Was living in Seattle in 1993 when devastating winds blew through. Was called the inauguration storm. 😮💨💨💨💨
I was living east of Seattle in Bellevue in 1993 during that storm and we were without power for 10 days after thousands of trees were blown down.. Streets were impassable and power lines were destroyed. Thankfully there were no large trees near our house.
Excellent recounting of a singularly devastating weather event.
Very interesting and was surprised to know I never learned about anything like this in school.
I think this piece would have been enhanced with :
the use of a map on -a continental scale - showing the extent of the area affected;
any aerial photos taken then (or even some years later ) to give a sense of the scale of destruction and
some well informed speculation as to what meteorological conditions could account for such a phenomenon. (I once read that it may be possible for the jet stream (under rare circumstances) to dip and touch the surface of the earth, but I don't know whether this is possible.
Your podcasts are always worth listening to, but that this one settled for narrative and statistics without a leavening of analysis.
Well presented. We live in a world of awesome events which underline the importance of being helpful to our fellows.
I lived in the Columbia River valley at Hood River, OR. It can be very windy in the valley, so I cannot imagine how violent the wind must ha e been during this event!
Wasn't the "Tunguska Event" on 6-30-1908 in Russia the worst loss of timber ever recorded??? Trees were leveled for over 800 square miles, I believe. 🤔
Thank you History Guy
I live close and say an awful wind storm in Olympia around 10 years ago. It was crazy in the levels of damage and destruction of major trees. I was working emergency services at the time and literally pulled Christmas size "trees" out of roof and then tarped to slow leaks.
I recall flying over the Mount St Helens area sometime after the event. Realizing what I was looking at I was absolutely gob struck by the immensity of fallen timber. To say that the sight I observed pales in comparison to the damage from this event is going to give me a headache trying to imagine.
Man, I love this guy! 👪
Really catastrophic. Reminds me of the hurricane of 1938 that devastated the coast of Connecticut and Rhode Island.
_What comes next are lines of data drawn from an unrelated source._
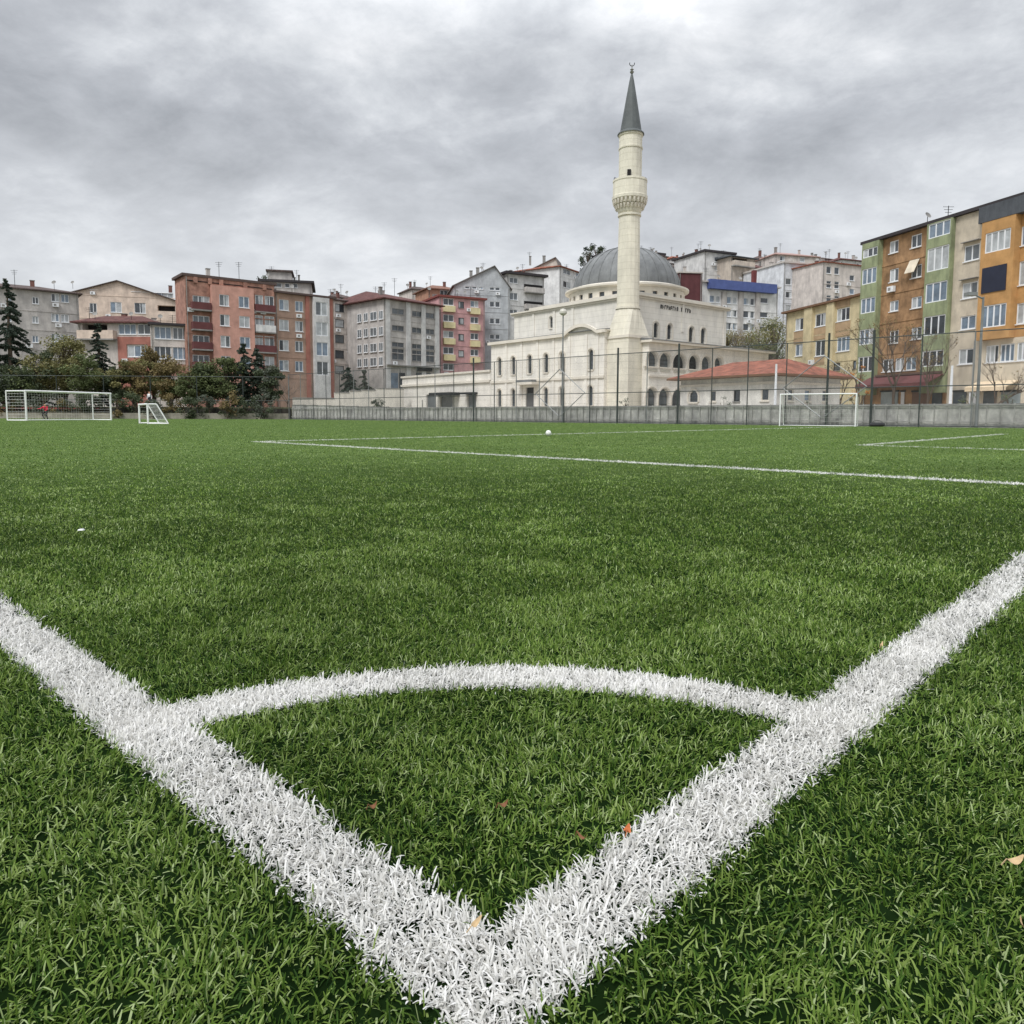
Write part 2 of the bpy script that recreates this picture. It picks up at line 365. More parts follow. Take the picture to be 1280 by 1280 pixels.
# markings in (l, r) coordinates: name -> (l0, l1, r0, r1)
LINES = {'goal_line': (0, 95, 0, LW), 'touchline': (0, LW, LW, 41.0),
         'penalty_area_line': (-9, 13.7, 6.82, 7.02), 'penalty_area_front_line': (13.5, 13.7, 7.03, 39.5),
         'small_area_line': (-11, 4.55, 14.42, 14.58), 'small_area_side_line': (4.42, 4.56, 14.59, 27.5)}
def in_lines(l, r, jit=0):
    m = np.zeros(l.shape, bool)
    for a, b, c, d in LINES.values(): m |= (l > a) & (l < b) & (r > c) & (r < d)
    rad = np.hypot(l, r); m |= (rad < 1.0) & (rad > 1.0 - LW) & (l > 0) & (r > 0)
    return m

# ground sheet to the horizon, the turf backing of the pitch and the slope behind
def hill_z(x, y):
    d = y - (88 + .18 * abs(x + 10)) 
    if x > 25: d = y - 92
    d = max(0, d); return min(30.0, .035 * d + .0016 * d * d) + (2.2 * math.sin(x * .031 + 1) * min(1, d / 60))
gm = mat('earth_and_scrub', (104, 104, 82), .95, .35, .12, .4)
mb = MB(); xs = [-700, -450, -300] + list(range(-200, 201, 10)) + [300, 450, 700]; ys = [-400, -100, 0, 60, 80] + list(range(90, 301, 10)) + [350, 450, 700, 1300]
idx = {}
for j, y in enumerate(ys):
    for i, x in enumerate(xs): idx[i, j] = len(mb.v); mb.v.append((x, y, hill_z(x, y) - .03))
for j in range(len(ys) - 1):
    for i in range(len(xs) - 1): mb.f.append((idx[i, j], idx[i + 1, j], idx[i + 1, j + 1], idx[i, j + 1])); mb.m.append(mb.mi(gm))
tag(mb.build('ground', smooth=True), 'earth slope rising behind the buildings', None, None, 'structure')
tb = mat('turf_backing', (20, 34, 14), 1.0, .3, 3, .3, spec=0)
_n = tb.node_tree.nodes; _l = tb.node_tree.links; _b = _n['Principled BSDF']; _src = _b.inputs['Base Color'].links[0].from_socket      # dark infill near the camera, lightened to green with distance to offset sparser fibres
_t = _n.new('ShaderNodeTexCoord'); _v = _n.new('ShaderNodeVectorMath'); _v.operation = 'LENGTH'; _l.new(_t.outputs['Object'], _v.inputs[0]); _r = _n.new('ShaderNodeMapRange'); _r.inputs[1].default_value = 2.5; _r.inputs[2].default_value = 11; _l.new(_v.outputs['Value'], _r.inputs[0])
_m = _n.new('ShaderNodeMix'); _m.data_type = 'RGBA'; _l.new(_r.outputs[0], _m.inputs[0]); _l.new(_src, _m.inputs[6]); _m.inputs[7].default_value = (.085, .13, .042, 1); _l.new(_m.outputs[2], _b.inputs['Base Color'])
mb = MB()
poly = [(-78, -8), (60, -8), (FEN0.x + .4, FEN0.y), (FEN1.x, FEN1.y + .1), (-78, 77.2)]
mb.face([(p[0], p[1], .004) for p in poly], tb)
tag(mb.build('pitch_backing'), 'dark backing of the artificial pitch', None, None, 'structure')
pv = mat('paving_pale', (168, 160, 148), .9, .15, .6, .2)
mb = MB(); mb.face([(FEN0.x + .6, FEN0.y + .4, -.004), (90, 20, -.004), (90, 92, -.004), (-25, 92, -.004), (FEN1.x + .3, FEN1.y + .6, -.004)], pv)
tag(mb.build('pavement'), 'pale paving between the fence and the buildings', None, None, 'structure')

# ------------------------------------------------------------------ artificial grass: real blades
def grass_mat(name, cols, white=False):
    m = bpy.data.materials.new(name); m.use_nodes = True; nt = m.node_tree; N = nt.nodes; L = nt.links
    b = N['Principled BSDF']; out = N['Material Output']
    at_ = N.new('ShaderNodeAttribute'); at_.attribute_name = 'tint'
    rp = N.new('ShaderNodeValToRGB'); e = rp.color_ramp.elements
    e[0].position = 0; e[0].color = (*cols[0], 1); e[1].position = 1; e[1].color = (*cols[-1], 1)
    for i, c in enumerate(cols[1:-1]): x = e.new((i + 1) / (len(cols) - 1)); x.color = (*c, 1)
    L.new(at_.outputs['Fac'], rp.inputs[0])
    tc = N.new('ShaderNodeTexCoord'); n = N.new('ShaderNodeTexNoise'); n.inputs['Scale'].default_value = .45; n.inputs['Detail'].default_value = 5; n.inputs['Roughness'].default_value = .62
    L.new(tc.outputs['Object'], n.inputs[0])
    mr = N.new('ShaderNodeMapRange'); mr.inputs[1].default_value = .3; mr.inputs[2].default_value = .7; v = .04 if white else .3
    mr.inputs[3].default_value = 1 - v; mr.inputs[4].default_value = 1 + v; L.new(n.outputs['Fac'], mr.inputs[0])
    vm = N.new('ShaderNodeVectorMath'); vm.operation = 'SCALE'; L.new(rp.outputs[0], vm.inputs[0]); L.new(mr.outputs[0], vm.inputs['Scale'])
    L.new(vm.outputs[0], b.inputs['Base Color']); b.inputs['Roughness'].default_value = .6; b.inputs['Specular IOR Level'].default_value = .12
    tr = N.new('ShaderNodeBsdfTranslucent'); L.new(vm.outputs[0], tr.inputs[0])
    mx = N.new('ShaderNodeMixShader'); mx.inputs[0].default_value = .28; L.new(b.outputs[0], mx.inputs[1]); L.new(tr.outputs[0], mx.inputs[2]); L.new(mx.outputs[0], out.inputs[0])
    return m
GREEN = grass_mat('turf_fibre_green', [(.010, .034, .006), (.050, .108, .013), (.142, .226, .036), (.25, .335, .09), (.40, .49, .23)])
WHT = grass_mat('turf_fibre_white', [(.66, .65, .61), (.79, .78, .75), (.86, .85, .83)], True)

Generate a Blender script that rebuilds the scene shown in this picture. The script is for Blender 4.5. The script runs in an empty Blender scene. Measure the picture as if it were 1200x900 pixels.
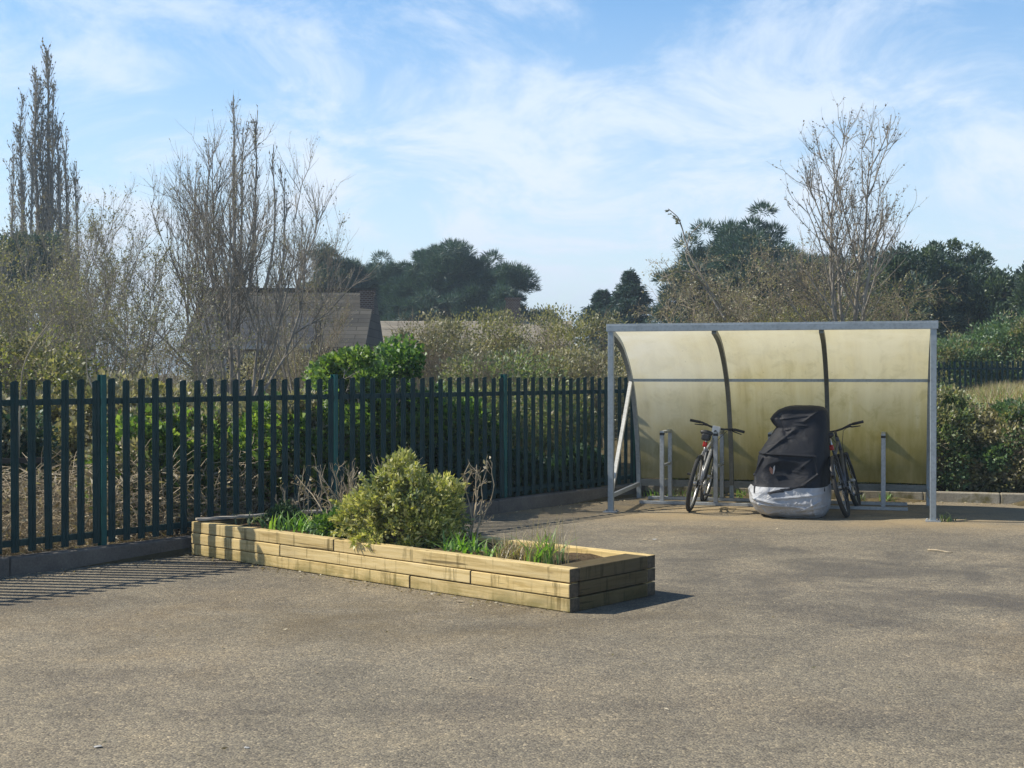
import bpy, math, random
import numpy as np
from mathutils import Vector, Matrix, noise as mnoise

# ------------------------------------------------------------------ camera, light, exposure
scene = bpy.context.scene
COL = scene.collection
R = math.radians

cam_data = bpy.data.cameras.new("camera")
cam = bpy.data.objects.new("camera", cam_data)
COL.objects.link(cam)
cam.location = (0, 0, 1.62)
cam.rotation_euler = (R(90 - 0.48), 0, 0)
cam_data.lens = 46.8
cam_data.sensor_width = 36
cam_data.clip_start = 0.05
cam_data.clip_end = 6000
scene.camera = cam

SUN_EL = 44.5
SUN_AZ = (-0.992, 0.125)          # towards the sun, in plan
_n = math.hypot(*SUN_AZ)
SUN_AZ = (SUN_AZ[0] / _n, SUN_AZ[1] / _n)

world = bpy.data.worlds.new("World")
scene.world = world
world.use_nodes = True
wt = world.node_tree
wt.nodes.clear()


def wnode(t, **k):
    n = wt.nodes.new(t)
    for a, b in k.items():
        setattr(n, a, b)
    return n


sky = wnode("ShaderNodeTexSky")
sky.sky_type = 'NISHITA'
sky.sun_disc = False
sky.sun_elevation = R(SUN_EL)
sky.sun_rotation = math.atan2(SUN_AZ[0], SUN_AZ[1])
sky.air_density = 1.0
sky.dust_density = 0.3
sky.ozone_density = 1.6
# thin cloud: a noise laid on a far flat layer of air
tc = wnode("ShaderNodeTexCoord")
sep = wnode("ShaderNodeSeparateXYZ")
wt.links.new(tc.outputs['Generated'], sep.inputs[0])
zc = wnode("ShaderNodeMath", operation='ADD'); zc.inputs[1].default_value = 0.42
zm = wnode("ShaderNodeMath", operation='MAXIMUM'); zm.inputs[1].default_value = 0.0
wt.links.new(sep.outputs[2], zm.inputs[0]); wt.links.new(zm.outputs[0], zc.inputs[0])
dx = wnode("ShaderNodeMath", operation='DIVIDE'); dy = wnode("ShaderNodeMath", operation='DIVIDE')
wt.links.new(sep.outputs[0], dx.inputs[0]); wt.links.new(zc.outputs[0], dx.inputs[1])
wt.links.new(sep.outputs[1], dy.inputs[0]); wt.links.new(zc.outputs[0], dy.inputs[1])
cmb = wnode("ShaderNodeCombineXYZ")
wt.links.new(dx.outputs[0], cmb.inputs[0]); wt.links.new(dy.outputs[0], cmb.inputs[1])
mp = wnode("ShaderNodeMapping")
mp.inputs['Location'].default_value = (3.1, 1.7, 0)
mp.inputs['Rotation'].default_value = (0, 0, R(24))
mp.inputs['Scale'].default_value = (1.3, 1.55, 1)
wt.links.new(cmb.outputs[0], mp.inputs[0])
cn = wnode("ShaderNodeTexNoise")
cn.inputs['Scale'].default_value = 3.1
cn.inputs['Detail'].default_value = 9
cn.inputs['Roughness'].default_value = 0.66
cn.inputs['Distortion'].default_value = 0.55
wt.links.new(mp.outputs[0], cn.inputs['Vector'])
cr = wnode("ShaderNodeMapRange")
cr.inputs['From Min'].default_value = 0.39
cr.inputs['From Max'].default_value = 0.66
cr.inputs['To Min'].default_value = 0.17
cr.inputs['To Max'].default_value = 0.72
cr.interpolation_type = 'SMOOTHSTEP'
wt.links.new(cn.outputs['Fac'], cr.inputs['Value'])
# the layer is seen edge-on near the horizon, so it closes up there
hz = wnode("ShaderNodeMapRange")
hz.inputs['From Min'].default_value = 0.0
hz.inputs['From Max'].default_value = 0.27
hz.inputs['To Min'].default_value = 0.62
hz.inputs['To Max'].default_value = 0.0
wt.links.new(zm.outputs[0], hz.inputs['Value'])
mx = wnode("ShaderNodeMath", operation='MAXIMUM')
ad = wnode("ShaderNodeMath", operation='ADD', use_clamp=True)
wt.links.new(cr.outputs[0], ad.inputs[0]); wt.links.new(hz.outputs[0], ad.inputs[1])
mixc = wnode("ShaderNodeMix", data_type='RGBA')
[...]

Back in the Saddle Again Naturally!
1981 we had a huge windstorm in Washington state too.. I remember things falling down!
Something like this happened in Ohio, from top to bottom...about 12 yrs ago. Trees uprooted and blown down all over the state.
That was the June 29, 2012 derecho that traveled a remarkable 600 miles from northern Indiana to Maryland’s Eastern Shore in about ten hours. I am in Annapolis, Maryland, and was alone at work when it hit sometime close to midnight. The building rattled something fierce. But as I recall, despite the crazy winds, there wasn’t a lot of damage here. We’ve gotten worse from hurricanes.
That's happened here in Michigan on a small scale. Back in 96 we had a nasty storm that tore out most of the trees in our neighborhood except the bigger ones like Oak trees
It was Hurricane Ike that year in Ohio
I think that was the remnants of Hurricane Ike, as I recall. I was on duty as a paramedic that day, and we found.ourselves taking one route to a scene, and then having to re route only a short time later due to the fallen trees now blocking our way. Exciting to say the least.
It was the derecho of 2012. Hit us in VA the night before my dad's funeral. We spent an hour that night in the cellar listening to reports of "tornadoes" in the area, spent the morning cleaning up large branches from the church property oaks, and had a very warm funeral that afternoon without power and fanning ourselves with the programs. But the singing in the Mennonite church was memorable and, as always, didn’t need to be miked. My dad would have appreciated the craziness of it all, and that wind from Ohio whisked him on his way.